Enfin, la vérification de la solvabilité est à renforcer. Aujourd'hui, les vendeurs ont l'obligation de remplir une fiche de dialogue qui, comme son nom l'indique, est largement déclarative. Aujourd'hui, aucune pièce justificative n'est exigée pour un crédit inférieur à 1 000 euros ; un justificatif de domicile, une pièce d'identité et un justificatif de revenu suffisent pour un prêt supérieur à 1 000 euros. Vérifier sérieusement la solvabilité de l'emprunteur suppose d'évaluer ses ressources mais de prendre aussi en compte ses charges. Cela impose, à notre sens, de rendre obligatoire la présentation des trois derniers relevés de compte bancaire pour toute souscription de crédit.

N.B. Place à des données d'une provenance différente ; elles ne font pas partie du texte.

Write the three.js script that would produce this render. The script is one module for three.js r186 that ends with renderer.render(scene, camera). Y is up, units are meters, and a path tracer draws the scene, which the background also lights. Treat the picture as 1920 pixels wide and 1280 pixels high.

Pour terminer, quelques pistes d'amélioration. Des activités connexes au crédit à la consommation restent mal surveillées. C'est le cas du regroupement de crédits, qui fait souvent figure de dernier recours avant le dépôt d'un dossier de surendettement. Il présente l'inconvénient majeur d'allonger les durées de remboursement, parfois jusqu'à dix ans. Or, durant cette longue période, le souscripteur peut connaître bien des aléas. Il faut donc, à notre sens, soumettre les intermédiaires de crédit aux mêmes règles que les banques et organismes de crédit et limiter les durées de remboursement des opérations de regroupement de crédits.
Autre point, l'assurance sur le crédit, qui est souvent obligatoire pour les crédits immobiliers ou les prêts automobile. Seuls les emprunteurs les plus avertis savent qu'elle peut être découplée du prêt. Il faut remédier au manque de communication sur ce point.
Enfin, les découverts bancaires. Ils progressent à mesure que diminue l'utilisation des crédits renouvelables, ce qui contribue, mois après mois, à aggraver la situation de certains ménages. Le phénomène doit faire l'objet d'un suivi attentif, qui pourra être confié à un comité de suivi de l'usure pérennisé.